Understanding Plagiarism

(Adapted from the “Defining and Avoiding Plagiarism: The WPA Statement on Best Practices” from Council of Writing Program Administrators: http://wpacouncil.org/files/wpa-plagiarism-statement.pdf)

 

We, teachers and administrators in the writing program, respect our students and instructors and expect them to work together to help each other develop as writers and bearers of knowledge. Our goal is to help instructors work with students to become better aware of their process of relating to sources so they don’t make mistakes that can be construed as either intentional or unintentional plagiarism.

Error is a natural part of learning. Students make mistakes as they learn how to integrate others’ words or ideas into their own writing; however, they must take responsibility for their work, just as instructors must work with students in understanding their responsibilities as writers. We acknowledge that sometimes students plagiarize intentionally or unintentionally, and that instructors are often aware of the differences on some level; ignoring either intention will not help students become effective knowledge seekers. We consider it an intentional act when students overtly acquire and incorporate text they did not author, which must be acknowledged by the instructor and the writing program.

Through their writing, students engage with research, to understand, augment, engage in dialogue with, and challenge the work of others, which are all part of becoming an effective citizen in a complex society. Ethical writers make every effort to acknowledge sources fully and appropriately in accordance with the contexts and genres of their work. Students who attempt to identify and credit their sources but misuse a citation format or incorrectly use quotation marks, in-text citations, or other forms of identifying material taken from other sources, have unintentionally plagiarized and should not be criminalized as thieves.

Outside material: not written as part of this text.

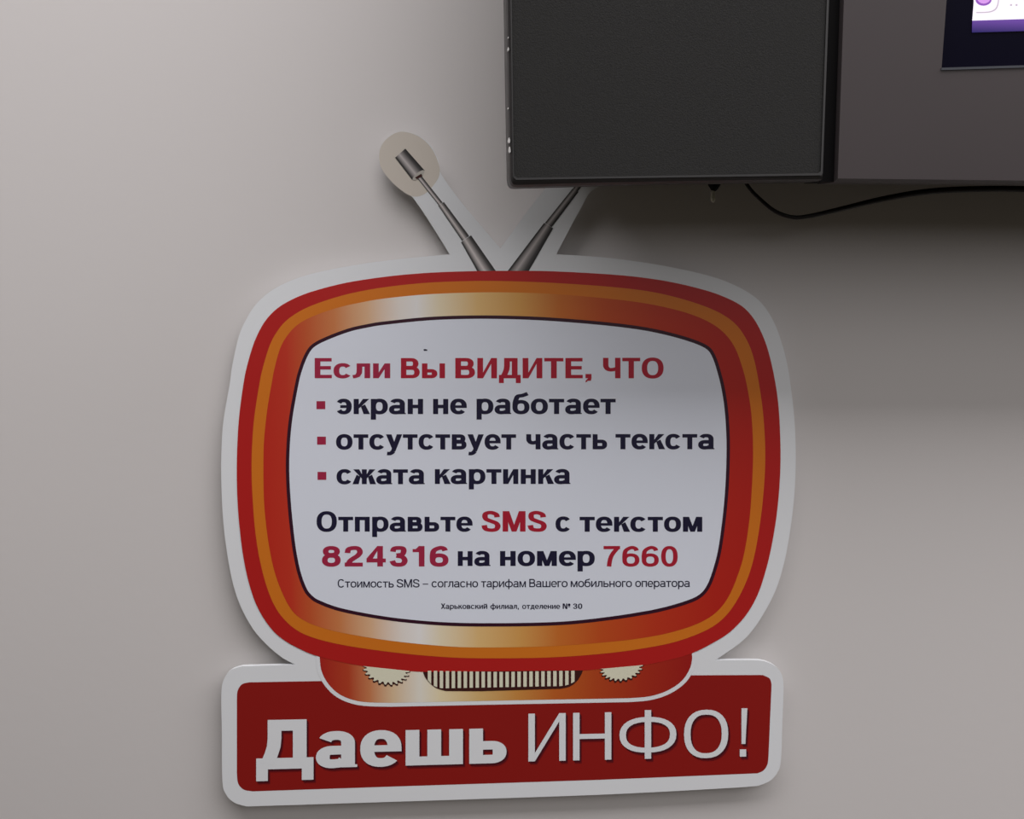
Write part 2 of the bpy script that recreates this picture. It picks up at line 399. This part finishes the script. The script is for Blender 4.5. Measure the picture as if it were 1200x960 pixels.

Instead, students should be considered to have failed to cite and document sources appropriately within Western cultural-specific and discipline-specific conventions for attribution.

Instructors should teach students how to cite correctly rather than punish them for something they may not have known how to do. In addition, instructors may guide students in better understanding their own perspectives, positions, and how to negotiate outside sources without appropriating them. While we believe plagiarism is serious and must be addressed with students being held accountable for their actions, it is up to the individual instructor in consultation with the Writing Program Administrator to handle each case.

 

This statement does not replace New Mexico State University’s “Statement on Plagiarism: What It Is and How to Avoid It,” definitions of plagiarism from Academic Misconduct, a section of the NMSU Student Handbook.